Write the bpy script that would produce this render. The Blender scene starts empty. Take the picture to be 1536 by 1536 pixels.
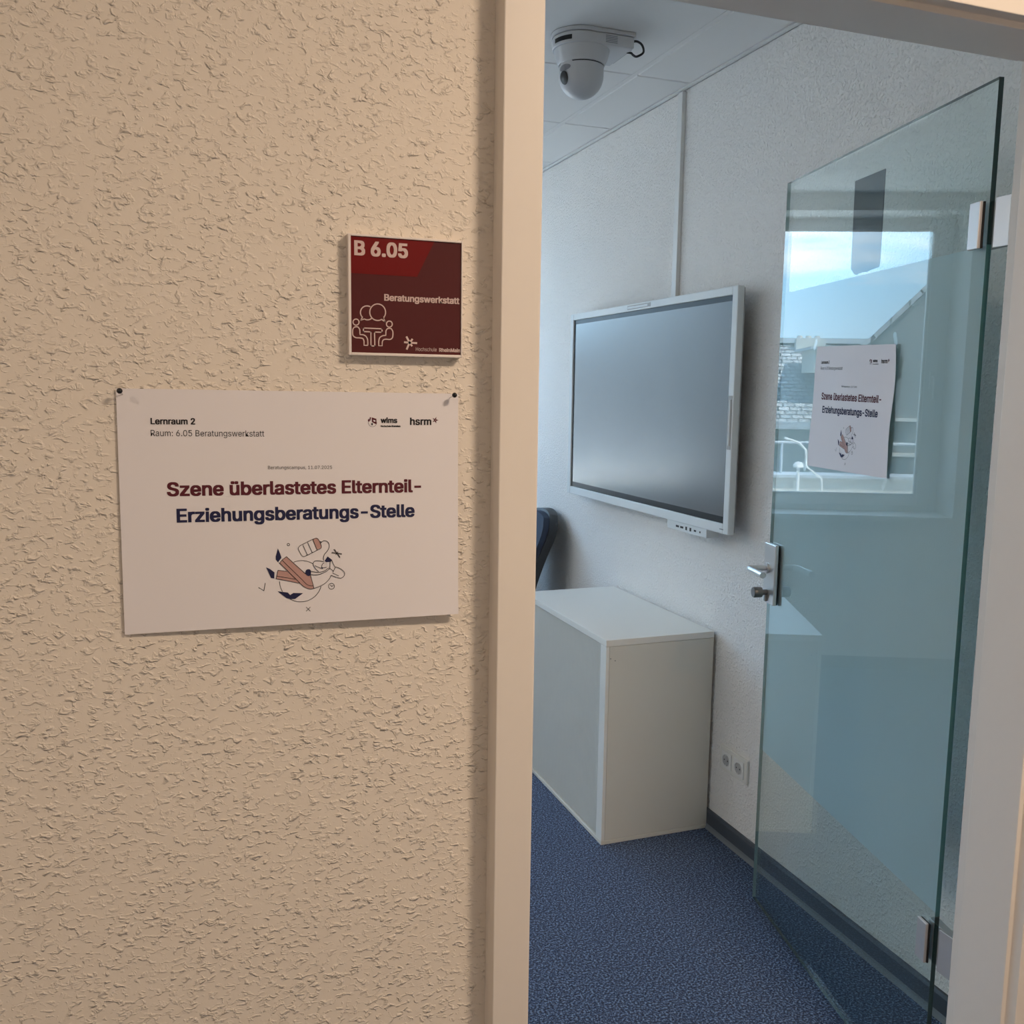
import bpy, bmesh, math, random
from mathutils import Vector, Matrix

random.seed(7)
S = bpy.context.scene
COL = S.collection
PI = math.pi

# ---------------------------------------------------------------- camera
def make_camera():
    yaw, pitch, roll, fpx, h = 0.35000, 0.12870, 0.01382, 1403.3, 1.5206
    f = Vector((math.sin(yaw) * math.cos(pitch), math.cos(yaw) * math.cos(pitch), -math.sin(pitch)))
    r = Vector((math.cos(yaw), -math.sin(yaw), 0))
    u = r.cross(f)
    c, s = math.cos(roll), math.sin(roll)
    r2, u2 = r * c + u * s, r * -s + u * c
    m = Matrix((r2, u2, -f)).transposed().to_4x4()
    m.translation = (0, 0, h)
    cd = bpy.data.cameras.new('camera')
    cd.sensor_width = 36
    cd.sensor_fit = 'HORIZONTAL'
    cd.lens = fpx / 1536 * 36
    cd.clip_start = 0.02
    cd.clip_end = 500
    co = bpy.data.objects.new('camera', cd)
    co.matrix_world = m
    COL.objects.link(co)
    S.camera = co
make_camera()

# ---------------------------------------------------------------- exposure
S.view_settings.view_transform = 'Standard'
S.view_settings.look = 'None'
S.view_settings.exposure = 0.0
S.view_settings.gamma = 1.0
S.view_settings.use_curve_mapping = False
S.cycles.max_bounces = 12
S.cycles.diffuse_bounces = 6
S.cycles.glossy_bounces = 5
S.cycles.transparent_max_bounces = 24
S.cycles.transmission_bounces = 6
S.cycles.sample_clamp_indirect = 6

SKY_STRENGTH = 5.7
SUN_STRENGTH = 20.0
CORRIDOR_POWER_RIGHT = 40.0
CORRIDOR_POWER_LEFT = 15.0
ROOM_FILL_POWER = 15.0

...

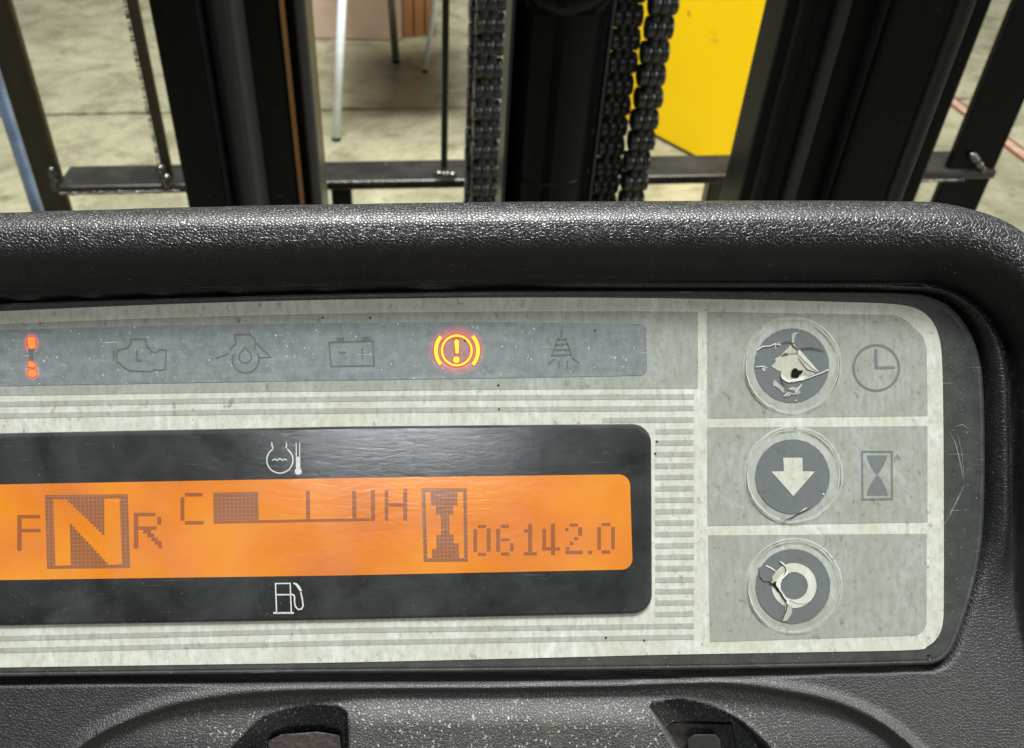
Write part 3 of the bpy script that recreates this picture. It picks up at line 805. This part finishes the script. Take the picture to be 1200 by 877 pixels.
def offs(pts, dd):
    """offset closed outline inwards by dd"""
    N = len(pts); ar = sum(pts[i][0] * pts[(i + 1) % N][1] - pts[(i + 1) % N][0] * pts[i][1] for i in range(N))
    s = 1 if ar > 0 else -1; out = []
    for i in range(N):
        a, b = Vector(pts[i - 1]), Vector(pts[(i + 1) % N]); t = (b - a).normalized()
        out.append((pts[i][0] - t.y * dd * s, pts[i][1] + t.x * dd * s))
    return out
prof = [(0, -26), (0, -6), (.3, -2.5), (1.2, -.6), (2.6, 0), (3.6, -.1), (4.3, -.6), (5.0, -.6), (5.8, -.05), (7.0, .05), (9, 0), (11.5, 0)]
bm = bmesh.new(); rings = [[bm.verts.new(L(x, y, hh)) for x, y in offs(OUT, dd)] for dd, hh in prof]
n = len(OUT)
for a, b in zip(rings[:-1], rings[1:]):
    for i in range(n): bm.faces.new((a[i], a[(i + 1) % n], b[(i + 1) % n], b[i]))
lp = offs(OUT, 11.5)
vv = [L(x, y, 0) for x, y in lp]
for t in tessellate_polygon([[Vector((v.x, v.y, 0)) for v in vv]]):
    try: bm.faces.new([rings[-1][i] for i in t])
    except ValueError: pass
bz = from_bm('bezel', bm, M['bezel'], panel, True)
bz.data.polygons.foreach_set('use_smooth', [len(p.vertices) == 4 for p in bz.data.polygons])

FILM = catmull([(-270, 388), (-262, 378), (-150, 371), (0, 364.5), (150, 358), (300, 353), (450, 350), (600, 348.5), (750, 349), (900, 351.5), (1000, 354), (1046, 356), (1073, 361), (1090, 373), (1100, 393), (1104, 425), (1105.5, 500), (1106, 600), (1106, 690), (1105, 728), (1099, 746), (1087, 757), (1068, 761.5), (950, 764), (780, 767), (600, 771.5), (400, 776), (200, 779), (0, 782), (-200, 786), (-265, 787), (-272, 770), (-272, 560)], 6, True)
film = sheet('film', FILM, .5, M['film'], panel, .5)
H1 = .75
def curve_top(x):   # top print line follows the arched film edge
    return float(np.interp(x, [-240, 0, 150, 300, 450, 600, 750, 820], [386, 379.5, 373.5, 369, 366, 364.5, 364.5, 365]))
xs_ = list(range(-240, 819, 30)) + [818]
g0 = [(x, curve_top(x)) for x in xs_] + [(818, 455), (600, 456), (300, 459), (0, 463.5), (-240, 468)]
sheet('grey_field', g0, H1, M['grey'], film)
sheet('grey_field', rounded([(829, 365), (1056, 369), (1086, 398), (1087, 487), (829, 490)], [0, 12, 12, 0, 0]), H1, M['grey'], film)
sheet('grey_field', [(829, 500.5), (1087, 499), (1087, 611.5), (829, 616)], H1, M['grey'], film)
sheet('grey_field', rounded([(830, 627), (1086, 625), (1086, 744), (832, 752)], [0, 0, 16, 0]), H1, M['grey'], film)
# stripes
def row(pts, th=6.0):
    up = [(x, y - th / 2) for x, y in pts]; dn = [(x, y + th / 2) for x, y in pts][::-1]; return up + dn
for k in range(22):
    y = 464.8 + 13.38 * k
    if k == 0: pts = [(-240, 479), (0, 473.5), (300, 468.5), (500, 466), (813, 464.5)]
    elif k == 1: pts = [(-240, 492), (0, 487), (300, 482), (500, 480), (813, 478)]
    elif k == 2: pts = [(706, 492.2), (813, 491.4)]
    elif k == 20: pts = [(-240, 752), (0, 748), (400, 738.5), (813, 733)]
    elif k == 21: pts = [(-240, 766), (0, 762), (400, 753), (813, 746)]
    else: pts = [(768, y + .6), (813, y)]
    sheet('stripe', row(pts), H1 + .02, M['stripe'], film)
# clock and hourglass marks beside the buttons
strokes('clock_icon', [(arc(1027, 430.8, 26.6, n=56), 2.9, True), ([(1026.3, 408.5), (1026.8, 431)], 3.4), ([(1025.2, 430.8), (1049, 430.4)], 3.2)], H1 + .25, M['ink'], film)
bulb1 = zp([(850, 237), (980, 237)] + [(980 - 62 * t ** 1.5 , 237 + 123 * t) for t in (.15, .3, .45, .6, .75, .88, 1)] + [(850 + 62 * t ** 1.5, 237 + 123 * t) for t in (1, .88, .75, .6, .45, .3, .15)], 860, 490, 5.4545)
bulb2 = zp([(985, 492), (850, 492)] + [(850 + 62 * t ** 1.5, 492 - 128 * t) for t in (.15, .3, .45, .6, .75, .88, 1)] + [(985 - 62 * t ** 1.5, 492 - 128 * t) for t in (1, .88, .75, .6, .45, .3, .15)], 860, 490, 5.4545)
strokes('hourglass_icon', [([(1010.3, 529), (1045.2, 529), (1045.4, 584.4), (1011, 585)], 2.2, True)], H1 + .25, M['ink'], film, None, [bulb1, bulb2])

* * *

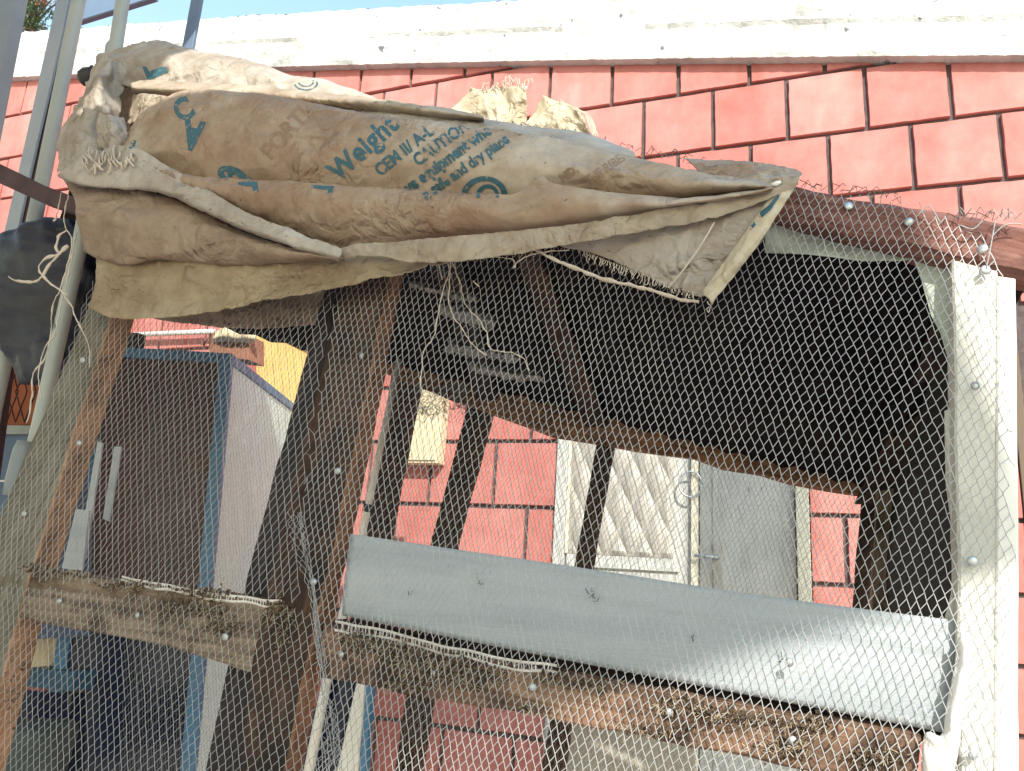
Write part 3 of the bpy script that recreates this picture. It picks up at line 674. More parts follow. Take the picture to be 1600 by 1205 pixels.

• **Exercise**
Pull out every line holding "that" from the records above, and copy it.

• **Correct output**
Write the bpy script that would produce this render. The Blender scene starts empty. Take the picture to be 1536 by 1536 pixels.
Write part 3 of the bpy script that recreates this picture. It picks up at line 805. This part finishes the script. Take the picture to be 1200 by 877 pixels.
Write part 3 of the bpy script that recreates this picture. It picks up at line 674. More parts follow. Take the picture to be 1600 by 1205 pixels.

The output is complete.